Речь идёт, как видим, не о вопрошании чего-то другого. Однако утверждение о радикальности и, вместе с тем, производности поэтической свободы, сна и игры позволяет поставить следующий вопрос – а почему сама поэзия как преданность забвению и забвению себя самого (не забудем, что человек забывается также в моменты каких-либо резких перемен) не является совместимой с метафорическим измерением языка и самого поэтического слова? Не является ли сам производный характер поэтического слова строго зависимым от способности погружения в саму сущность метафоры? Не пытается ли сам Гёльдерлин, отдаляясь от философских истоков, рассмотреть изначальную природу самого её «носителя» как некую экспозицию вопроса о бытии, что, на наш взгляд, и просматривается в его поэтических сочинениях. Не достигают ли, одновременно, и поэтическая, и философская работа духовного единства у позднего Гельдерлина, что и является основной ставкой последнего на изучение настоящего?!
Хайдеггер никогда не относился к сочинениям Гёльдерлина именно таким образом, чтобы без конца погружаться и погружаться в сущность трансцендентального единства поэтической и философской мысли. Напротив, по его мнению, производный характер поэтического сочинения можно рассмотреть как то, что изначально присуще уже самой природе поэмы, поскольку поэма есть свободный дар, а доступ к этому последнему может быть достигнут только путём отклонения самой поэмы от пространства метафорического воздействия, от эпицентра существования самой метафоры.
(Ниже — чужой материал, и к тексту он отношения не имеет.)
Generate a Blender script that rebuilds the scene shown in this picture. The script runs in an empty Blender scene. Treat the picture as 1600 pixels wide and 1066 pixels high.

Однако Гёльдерлин, рассматривая поэтический язык в рамках сущности, всё же, на наш взгляд, полагает, что доступ к ней никоим образом не нуждается в исключении самой метафоры из поля воздействия современности. Поэтический язык, его философский статус формируется, согласно Гёльдерлину, именно в процессе работы над метафорой, над её творческими возможностями. Но это – не вопрос об отклонении самой метафоры от её первоначального смысла. Ведь метафора как скрывала, так и не будет скрывать саму сущность языка. Это также не вопрос о её самоопределении, укоренённый в самом метафорическом сокрытии настоящего. Речь идёт о более глубокой постановке вопроса, о том, чтобы увидеть, каким именно образом метафора отдаляется в вопросе о сущности и как она прерывает сам диалектический круговорот прошлого и будущего. Лишь ненадолго небо дарит нам, «подлунным и земным», любовь, дабы снова и снова воспарять к звёздам. Звёзды – это наше будущее; подлунный мир есть некое прошлое, порождающее настоящее.
3. Третья перспектива творческого прочтения произведений Хайдеггера и Гёльдерлина заключается в том, чтобы сконцентрировать своё внимание на самом равнодушии, на его парадоксальной природе, дабы вознестись на «крыльях мысли» к будущему и в то же время потерпеть, не упасть духом от серости будней.